Basandosi anche su queste osservazioni, Ágoston nota che la parità tecnologica ottomana si basava in sostanza su un flusso unidirezionale:
For the most part European-Ottoman military acculturation involved European military experts who sold their expertise to the Ottomans and not vice versa. Linguistic evidence also supports this observation: Ottoman names for weapons and ships often come from Greek or from western languages, suggesting that ordnance and naval technology primarily flowed from Byzantium and Europe to the Ottomans. The Ottomans thus do not differ from their opponents in the use of foreigners. Where they do differ is that their indigenous experts do not seem to have been in much demand in the West (p. 193; Ágoston nota che gli specialisti ottomani erano comunque molto richiesti nel Medio oriente e in generale in Asia).

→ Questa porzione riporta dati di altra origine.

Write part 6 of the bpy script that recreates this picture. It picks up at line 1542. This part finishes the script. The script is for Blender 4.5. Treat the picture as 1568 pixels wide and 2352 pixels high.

La parità ottomana non era quindi basata sulla superiorità tecnica in questo specifico settore, ma sull’efficienza in altre aree. Ágoston si allontana esplicitamente sia dal determinismo tecnologico sia dall’idea che la tecnologia fosse irrilevante (p. 190): per gli ottomani, disporre di armi e munizioni di qualità mediamente simile a quella europea, anche con i ritardi dovuti ai tempi del trasferimento tecnologico, era evidentemente sufficiente. La fine della superiorità ottomana a fine Seicento viene quindi attribuita non all’adozione europea di baionette e moschetti a pietra focaia, ma al fatto che nel frattempo gli stati europei erano finalmente divenuti capaci di mettere in campo eserciti comparabili a quelli ottomani, rifornirsi di armi senza problemi, e in generale avevano rinforzato “production capacity, finance, bureucracy, scientific engineering and state patronage” (p. 201). E anche così, all’inizio del Settecento gli ottomani riuscirono rapidamente a riorganizzarsi e a ritornare a vincere… fino all’ascesa della Russia a metà secolo.
Gábor Ágoston , Guns for the Sultan. Military Power and the Weapos Industry in the Ottoman Empire, Cambridge (UK), Cambridge University Press, 2016, ISBN 978-0-521-60391-1, pp. xvii + 277. Letto nella copia della Biblioteca di Filosofia e Storia dell’Università di Pisa.